L’idée de tenter à nouveau l’expérience criminelle n’a jamais effleuré son esprit après sa libération, et ce, même s’il a connu bien des difficultés. Il a plutôt choisi de faire du convoyage d’avions, une entreprise périlleuse qui demande une bonne dose de sang-froid et un grand désir d’aventure. Entretenant toujours le rêve de devenir pilote de ligne, il essaie à cinq reprises, et ce, sans succès, d’obtenir un poste chez Air Transat. En 1996, c’est un boom économique dans l’aviation qui incite la compagnie aérienne à l’embaucher. Ils ne voulaient pas manquer de pilotes et ils savaient qu’en un an, avec mon expérience, je pourrais être commandant. Ce qui les inquiétait, c’était de savoir si je pouvais aller aux États-Unis.

Même avec un pardon de l’État de Georgie, il a dû obtenir une autorisation de voyage pour pouvoir franchir la frontière américaine. Cependant, à la suite des historiques attentats du 11 septembre 2001, il a vu cette autorisation suspendue. C’est par hasard qu’il a dernièrement appris sa révocation qui l’empêche actuellement de se rendre aux États-Unis. Concrètement, le pardon que j’ai reçu ne signifie pas grand-chose, mais pour moi, c’est très valorisant. Ça veut dire que j’ai fait ce qu’il fallait.

La vie continue

Malgré l’exploit retentissant qu’il a réalisé en sauvant plus de 300 vies, Robert Piché a toujours maintenu qu’il n’était pas un héros. Il avoue cependant apprécier la visibilité dont il est maintenant l’objet. Il a repris le travail de commandant de bord et ne compte plus tous les honneurs reçus ainsi que les invitations pour agir à titre de conférencier. Il a aussi un site Internet (www.robertpiche.com) et sa biographie a été publiée par la maison d’édition Libre-expression. Il prend bien soin d’expliquer qu’il n’a pas cherché tout ça. Ce n’est pas moi qui cours après ces opportunités, c’est le monde qui me veut. Les conférences, je les fais parce que ça me fait du bien.

C’est ce qui l’a même mené en prison pour rencontrer des détenus. Leur parlant de son expérience, il a vu leurs yeux s’allumer. Du fait de son passé marginal et un brin délinquant, ils s’identifient à cet homme en mesure de les comprendre. Ils réalisent qu’après la prison, la vie est possible et que l’incarcération n’empêche pas d’accomplir de grandes choses.

Il s’attend à ce que toute cette visibilité diminue et affirme qu’il ne s’y accrochera pas.
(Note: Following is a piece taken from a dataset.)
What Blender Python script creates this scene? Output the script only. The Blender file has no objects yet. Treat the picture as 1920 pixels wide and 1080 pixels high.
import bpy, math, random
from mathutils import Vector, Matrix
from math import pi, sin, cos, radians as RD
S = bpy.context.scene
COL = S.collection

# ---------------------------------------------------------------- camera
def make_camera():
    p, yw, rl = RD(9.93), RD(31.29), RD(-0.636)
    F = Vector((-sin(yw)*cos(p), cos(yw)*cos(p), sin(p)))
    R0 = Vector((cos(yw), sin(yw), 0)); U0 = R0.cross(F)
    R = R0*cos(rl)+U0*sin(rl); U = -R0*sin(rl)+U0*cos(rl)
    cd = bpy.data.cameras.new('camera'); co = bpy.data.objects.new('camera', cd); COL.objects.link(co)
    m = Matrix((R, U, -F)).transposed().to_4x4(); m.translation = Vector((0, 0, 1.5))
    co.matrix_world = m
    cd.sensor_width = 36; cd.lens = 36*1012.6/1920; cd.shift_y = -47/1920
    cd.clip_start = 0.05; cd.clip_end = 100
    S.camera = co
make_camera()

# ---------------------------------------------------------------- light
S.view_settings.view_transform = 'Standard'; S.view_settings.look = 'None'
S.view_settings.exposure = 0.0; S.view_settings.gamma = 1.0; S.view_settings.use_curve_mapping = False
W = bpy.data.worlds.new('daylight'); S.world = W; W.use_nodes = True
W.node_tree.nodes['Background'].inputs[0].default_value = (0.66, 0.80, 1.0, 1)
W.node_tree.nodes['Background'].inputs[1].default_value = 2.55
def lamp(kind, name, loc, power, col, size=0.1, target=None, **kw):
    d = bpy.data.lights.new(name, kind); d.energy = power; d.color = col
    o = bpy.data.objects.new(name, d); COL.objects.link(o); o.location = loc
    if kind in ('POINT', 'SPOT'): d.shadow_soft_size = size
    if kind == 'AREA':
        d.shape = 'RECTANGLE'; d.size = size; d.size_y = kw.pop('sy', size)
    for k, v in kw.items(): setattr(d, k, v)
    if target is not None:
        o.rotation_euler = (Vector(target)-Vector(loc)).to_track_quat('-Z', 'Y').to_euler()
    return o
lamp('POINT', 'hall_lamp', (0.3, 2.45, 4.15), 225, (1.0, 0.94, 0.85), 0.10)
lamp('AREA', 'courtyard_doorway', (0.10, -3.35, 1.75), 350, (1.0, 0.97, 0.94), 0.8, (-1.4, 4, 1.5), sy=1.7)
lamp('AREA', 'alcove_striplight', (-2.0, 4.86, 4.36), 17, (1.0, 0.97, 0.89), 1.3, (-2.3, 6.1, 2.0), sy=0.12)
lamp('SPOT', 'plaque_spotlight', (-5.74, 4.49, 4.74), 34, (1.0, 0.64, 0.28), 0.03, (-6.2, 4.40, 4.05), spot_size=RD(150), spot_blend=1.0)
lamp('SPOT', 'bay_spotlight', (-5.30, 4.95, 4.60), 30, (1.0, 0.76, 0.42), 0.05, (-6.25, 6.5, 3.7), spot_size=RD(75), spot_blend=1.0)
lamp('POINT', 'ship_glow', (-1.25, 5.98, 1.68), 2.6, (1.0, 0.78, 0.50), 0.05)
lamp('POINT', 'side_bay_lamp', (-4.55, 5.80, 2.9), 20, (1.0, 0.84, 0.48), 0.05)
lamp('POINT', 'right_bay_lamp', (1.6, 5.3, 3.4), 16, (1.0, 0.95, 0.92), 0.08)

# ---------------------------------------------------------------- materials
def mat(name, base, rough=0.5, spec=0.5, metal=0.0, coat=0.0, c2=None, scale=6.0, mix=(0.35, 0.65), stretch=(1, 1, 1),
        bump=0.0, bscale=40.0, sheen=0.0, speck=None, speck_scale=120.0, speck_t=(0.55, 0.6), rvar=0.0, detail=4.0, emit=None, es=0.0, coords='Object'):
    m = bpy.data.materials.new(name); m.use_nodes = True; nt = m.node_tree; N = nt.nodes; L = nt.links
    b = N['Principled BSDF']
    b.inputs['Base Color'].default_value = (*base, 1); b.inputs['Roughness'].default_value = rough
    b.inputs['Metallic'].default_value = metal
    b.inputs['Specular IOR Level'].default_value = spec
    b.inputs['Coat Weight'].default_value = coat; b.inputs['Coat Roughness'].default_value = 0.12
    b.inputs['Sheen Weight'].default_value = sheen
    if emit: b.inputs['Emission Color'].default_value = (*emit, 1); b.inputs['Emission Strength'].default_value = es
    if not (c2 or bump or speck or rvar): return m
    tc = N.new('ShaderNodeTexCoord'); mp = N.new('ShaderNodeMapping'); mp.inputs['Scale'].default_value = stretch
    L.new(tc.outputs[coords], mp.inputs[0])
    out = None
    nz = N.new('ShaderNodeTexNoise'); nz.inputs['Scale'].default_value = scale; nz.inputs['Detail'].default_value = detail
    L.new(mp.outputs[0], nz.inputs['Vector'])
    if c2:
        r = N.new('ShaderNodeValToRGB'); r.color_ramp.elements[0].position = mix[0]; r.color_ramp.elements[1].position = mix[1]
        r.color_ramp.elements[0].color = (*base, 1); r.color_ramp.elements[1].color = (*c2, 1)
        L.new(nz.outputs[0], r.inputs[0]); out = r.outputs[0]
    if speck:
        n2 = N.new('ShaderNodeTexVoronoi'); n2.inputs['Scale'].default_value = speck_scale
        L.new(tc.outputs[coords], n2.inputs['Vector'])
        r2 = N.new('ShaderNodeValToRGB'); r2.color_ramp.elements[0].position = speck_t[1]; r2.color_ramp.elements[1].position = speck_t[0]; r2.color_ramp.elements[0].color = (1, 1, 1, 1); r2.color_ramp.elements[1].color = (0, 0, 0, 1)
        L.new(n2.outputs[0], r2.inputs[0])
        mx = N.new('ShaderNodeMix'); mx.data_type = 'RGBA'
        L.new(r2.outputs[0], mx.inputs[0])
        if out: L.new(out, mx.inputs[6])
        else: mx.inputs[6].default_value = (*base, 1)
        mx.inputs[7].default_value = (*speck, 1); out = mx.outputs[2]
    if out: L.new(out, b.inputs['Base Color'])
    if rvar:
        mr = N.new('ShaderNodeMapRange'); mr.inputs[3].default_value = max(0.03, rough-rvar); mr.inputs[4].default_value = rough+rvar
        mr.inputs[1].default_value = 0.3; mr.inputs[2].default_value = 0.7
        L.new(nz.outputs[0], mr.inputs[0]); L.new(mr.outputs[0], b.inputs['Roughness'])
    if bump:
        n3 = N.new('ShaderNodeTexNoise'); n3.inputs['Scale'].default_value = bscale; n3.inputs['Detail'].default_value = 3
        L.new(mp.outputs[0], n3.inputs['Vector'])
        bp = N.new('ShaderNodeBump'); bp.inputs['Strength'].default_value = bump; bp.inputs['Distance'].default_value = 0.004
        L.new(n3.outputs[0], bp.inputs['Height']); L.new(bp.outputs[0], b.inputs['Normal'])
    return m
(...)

Il se compte chanceux d’avoir une famille qui le comble et désire passer le plus de temps possible avec ses proches. Un jour, j’aurai à passer à d’autres choses et c’est sûr que je continuerai à être pilote. Des projets? La lueur dans ses yeux le confirme, mais il tient à ne pas en parler. Après tout, si son passé est maintenant connu de tous, le futur est le jardin secret qui lui reste. Il peut bien espérer un peu d’intimité…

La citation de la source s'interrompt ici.